The waste from Collins is taken to the Students Producing Organics Under the Sun garden, located near Eighth Street and Fess Lane, where it sits in compost bins to decompose.

Volunteers in Sustainability is still in the process of planning the initiative with Akers’ help. A location for the new composting program has yet to be
solidified.

“We think the next place is the Landes Dining Room at Read,” Newman said.
She said it would follow a model similar to the program at Collins, where the staff separates the food wastes.

Akers said waste is collected in 5-gallon buckets in the Union Street Market kitchen and the dish room adjacent to Edmondson Dining Room.

Union Street practices pre-consumer composting, collecting the clippings from produce and bread that result from the preparation of things like salads and sandwiches.

Collins, on the other hand, participates in both pre- and post-consumer collection, where leftover food from students’ plates is collected in addition to the scraps resulting from meal preparation.

The process of composting, Hilltop Coordinator Lea Woodard said, allows food waste from campus dining halls to become the nutrients needed to grow produce that will be sent to RPS and food supplier Sodexo, Inc. for students to consume.

“We’re trying to have a complete cycle here,” she said.

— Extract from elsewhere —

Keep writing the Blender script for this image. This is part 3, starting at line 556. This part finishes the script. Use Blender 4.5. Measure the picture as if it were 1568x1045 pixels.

Composting yields a natural and organic source of nutrients while simultaneously preventing waste from going into a landfill, she said.

Akers said implementing compost practices on campus has been challenging at times, between having to find volunteers, transporting the wastes and taking proper collection procedures to keep away unwelcome pests.

“You have to have an infrastructure,” he said. “It’s not always an easy thing to do.”

Eventually, Akers said, the hope is to educate students and get to the point in which all students can actively partake in the composting procedure.

“Right now, the mindset is not geared toward composting on campus,”
Akers said.

Ideally, he said, students will be able to separate food wastes themselves after each meal.

Newman said in addition to trash and recycling receptacles in the dining halls, there could eventually be a container specifically for food scraps.

To move closer to the goal, Newman said Volunteers in Sustainability will begin their fall campaign with programs to educate students, including a guest speaker and other conservation-focused events.

“We have hope in the future to make it happen when we know the system will be successful,” Akers said.